- Title: ISRAEL: Land dispute threatens entire Bedouin village
- Date: 7th August 2010
- Summary: RESIDENTS RE-BUILDING HOME LITTLE BOY WALKING, REBUILDING ONGOING IN BACKGROUND
- Embargoed: 22nd August 2010 13:00
- Keywords:
- Location: Israel
- Country: Israel
- Topics: War / Fighting,International Relations
- Reuters ID: LVA4R0VZVLHIRMX9Y373GK07I40T
- Story Text: Mohammed Abu-Madiyyah is already rebuilding his house which was demolished along with the rest of his village by Israel's Land Administration. His daughter, one of three children, helps.
A few days earlier, at dawn, over 1,000 policemen entered the village, located in Israel's Southern Negev desert.
The forces removed the residents and demolished some 45 constructions, mostly huts and tents, which they said were built illegally.
Al-Arakib, home to over 40 families, is one of 45 Bedouin villages in Israel, which are not recognized by the government. Israel says the land belongs to the state.
Families living in Al-Arakib say their ownership of the land dates back to before the establishment of Israel.
"The main aim of this operation is (for Israel) to occupy the land. They forgot that we are citizens in this state; how are they occupying a place which is part of their state? The aim to occupy this land is to plant these trees, they want to plant trees in order to occupy (confiscate) this land," Mohammed Abu-Madiyyah said.
Sheikh Sayyah Abu-Madighem is head of Al-Arakib village. In his hand he holds documents he says prove that his great grandfather bought the land in the days of the Ottoman empire.
"The policy of the current government led by Netanyahu and Lieberman, is to transfer the Bedouins from their lands and to plant a tree instead of the human beings (living on it)," Sheikh Sayyah says.
"(Even) if they destroy it one hundreds time, we will rebuild it again," the Sheikh says.
Shlomo Tsizer, chief supervisor of the southern district at Israel's Land Authority says the families of Al-Arakib invaded the land which belongs to the state.
"All the people evicted from there and all the demolition's were carried out according to court decisions on all levels - magistrate, district and supreme court. This land is state land, according to law all the people living there have homes in Rahat and Kfar Qassem (towns). They claim ownership of the land - it is not at all theirs," Tsizer said.
Yeela Raanan, is an anthropologist and former public relations officer at the Regional Council for Unrecognized Villages, a non-governmental organisation.
Raanan says Israel's laws are written in such a way to exclude the law of the land which ruled before the state was established. Israel, she says, is trying to get the state's semi-nomadic Bedouins into towns built especially for them from the early 1960's.
"Although these people are citizens of Israel, they don't fall into this group of belonging to this land, which is the Jewish group, the people that established the state of Israel. So villages, by definition, take up land. Towns, by definition take up much less land per person and so the government and the people of Israel have very much the wish that this land be Jewish, be clean of Bedouins as much as possible.

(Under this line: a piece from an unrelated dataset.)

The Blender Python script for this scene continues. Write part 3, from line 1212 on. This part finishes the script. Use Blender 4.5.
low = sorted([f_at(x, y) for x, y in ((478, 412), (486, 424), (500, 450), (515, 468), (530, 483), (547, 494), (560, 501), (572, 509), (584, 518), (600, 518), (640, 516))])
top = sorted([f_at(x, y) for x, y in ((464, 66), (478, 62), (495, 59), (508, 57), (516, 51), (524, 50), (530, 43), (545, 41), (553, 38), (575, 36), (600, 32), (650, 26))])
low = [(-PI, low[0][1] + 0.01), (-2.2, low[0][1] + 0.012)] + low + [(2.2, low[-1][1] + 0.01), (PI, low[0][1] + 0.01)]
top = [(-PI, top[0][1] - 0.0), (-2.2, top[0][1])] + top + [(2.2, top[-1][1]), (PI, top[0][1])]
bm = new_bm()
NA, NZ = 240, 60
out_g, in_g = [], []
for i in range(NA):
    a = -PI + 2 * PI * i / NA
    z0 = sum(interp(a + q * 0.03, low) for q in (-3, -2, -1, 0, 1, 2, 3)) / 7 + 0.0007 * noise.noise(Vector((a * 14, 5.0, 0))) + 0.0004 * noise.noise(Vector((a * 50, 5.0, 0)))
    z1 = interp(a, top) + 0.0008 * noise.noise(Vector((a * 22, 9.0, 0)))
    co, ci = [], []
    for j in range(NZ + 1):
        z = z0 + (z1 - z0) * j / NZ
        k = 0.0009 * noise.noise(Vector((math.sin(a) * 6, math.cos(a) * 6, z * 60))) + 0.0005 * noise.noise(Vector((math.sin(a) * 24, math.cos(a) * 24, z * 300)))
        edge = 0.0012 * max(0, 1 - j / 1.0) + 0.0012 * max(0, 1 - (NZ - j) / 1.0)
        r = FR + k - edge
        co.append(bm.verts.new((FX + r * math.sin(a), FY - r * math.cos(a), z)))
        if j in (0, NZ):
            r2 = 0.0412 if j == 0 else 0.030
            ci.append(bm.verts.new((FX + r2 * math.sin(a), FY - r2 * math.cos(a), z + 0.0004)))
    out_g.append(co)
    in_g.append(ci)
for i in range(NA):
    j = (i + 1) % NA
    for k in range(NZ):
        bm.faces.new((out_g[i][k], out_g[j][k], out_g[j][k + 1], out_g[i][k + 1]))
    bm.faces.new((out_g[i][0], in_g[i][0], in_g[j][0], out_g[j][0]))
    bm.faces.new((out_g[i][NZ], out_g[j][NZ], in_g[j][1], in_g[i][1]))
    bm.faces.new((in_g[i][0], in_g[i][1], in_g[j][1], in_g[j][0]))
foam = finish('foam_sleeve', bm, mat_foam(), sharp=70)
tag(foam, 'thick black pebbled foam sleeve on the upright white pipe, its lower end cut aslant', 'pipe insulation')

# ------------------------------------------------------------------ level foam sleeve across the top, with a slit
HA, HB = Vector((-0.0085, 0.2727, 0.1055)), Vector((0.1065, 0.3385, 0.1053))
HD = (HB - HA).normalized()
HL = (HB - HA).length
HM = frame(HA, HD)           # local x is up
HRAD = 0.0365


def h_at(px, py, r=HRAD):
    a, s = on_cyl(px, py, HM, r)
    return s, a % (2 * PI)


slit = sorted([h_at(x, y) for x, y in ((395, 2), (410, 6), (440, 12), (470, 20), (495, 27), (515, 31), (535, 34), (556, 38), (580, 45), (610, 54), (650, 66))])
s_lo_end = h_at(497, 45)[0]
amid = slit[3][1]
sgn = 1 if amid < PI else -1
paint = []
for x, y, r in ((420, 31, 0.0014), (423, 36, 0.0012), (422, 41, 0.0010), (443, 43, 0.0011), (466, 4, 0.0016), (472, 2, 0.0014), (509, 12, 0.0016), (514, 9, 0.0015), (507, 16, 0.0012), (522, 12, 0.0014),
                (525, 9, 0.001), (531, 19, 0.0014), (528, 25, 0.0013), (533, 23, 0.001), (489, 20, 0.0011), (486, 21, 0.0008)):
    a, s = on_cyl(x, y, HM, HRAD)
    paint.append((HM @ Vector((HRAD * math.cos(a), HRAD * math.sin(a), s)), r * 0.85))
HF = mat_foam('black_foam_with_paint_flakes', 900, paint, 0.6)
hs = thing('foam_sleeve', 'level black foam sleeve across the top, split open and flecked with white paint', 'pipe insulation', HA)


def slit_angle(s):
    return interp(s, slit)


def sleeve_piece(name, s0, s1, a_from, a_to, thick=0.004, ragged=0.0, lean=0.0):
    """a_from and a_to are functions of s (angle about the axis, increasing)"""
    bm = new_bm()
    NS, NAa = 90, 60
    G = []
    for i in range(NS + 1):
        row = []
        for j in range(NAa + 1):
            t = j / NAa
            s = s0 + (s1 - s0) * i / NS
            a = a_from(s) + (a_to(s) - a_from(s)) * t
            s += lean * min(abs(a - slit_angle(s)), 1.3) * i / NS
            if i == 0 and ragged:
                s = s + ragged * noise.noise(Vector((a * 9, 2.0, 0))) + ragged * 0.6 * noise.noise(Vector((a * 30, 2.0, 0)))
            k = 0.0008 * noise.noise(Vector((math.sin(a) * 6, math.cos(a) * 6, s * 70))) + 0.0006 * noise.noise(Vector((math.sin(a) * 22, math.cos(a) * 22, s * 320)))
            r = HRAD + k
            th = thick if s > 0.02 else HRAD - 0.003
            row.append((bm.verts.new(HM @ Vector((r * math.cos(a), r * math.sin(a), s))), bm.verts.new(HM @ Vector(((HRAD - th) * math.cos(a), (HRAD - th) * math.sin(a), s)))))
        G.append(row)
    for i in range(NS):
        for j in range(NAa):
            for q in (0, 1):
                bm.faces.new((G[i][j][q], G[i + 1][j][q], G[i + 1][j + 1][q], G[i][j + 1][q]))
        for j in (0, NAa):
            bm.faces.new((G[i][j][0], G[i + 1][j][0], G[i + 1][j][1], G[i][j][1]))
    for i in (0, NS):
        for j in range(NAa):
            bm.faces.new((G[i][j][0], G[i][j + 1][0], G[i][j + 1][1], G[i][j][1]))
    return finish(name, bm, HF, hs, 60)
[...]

Not trying to get hem out of the country, but at least to concentrate them," said Raanan.
A move into an urban environment, Raanan says, conflicts with the Bedouin's way of life.
Six days after the village was demolished, forces return to Al-Arakib to pull down the homes which had already been rebuilt by its residents.
Soon after the forces leave, Al-Arakib's residents again begin to rebuild their homes.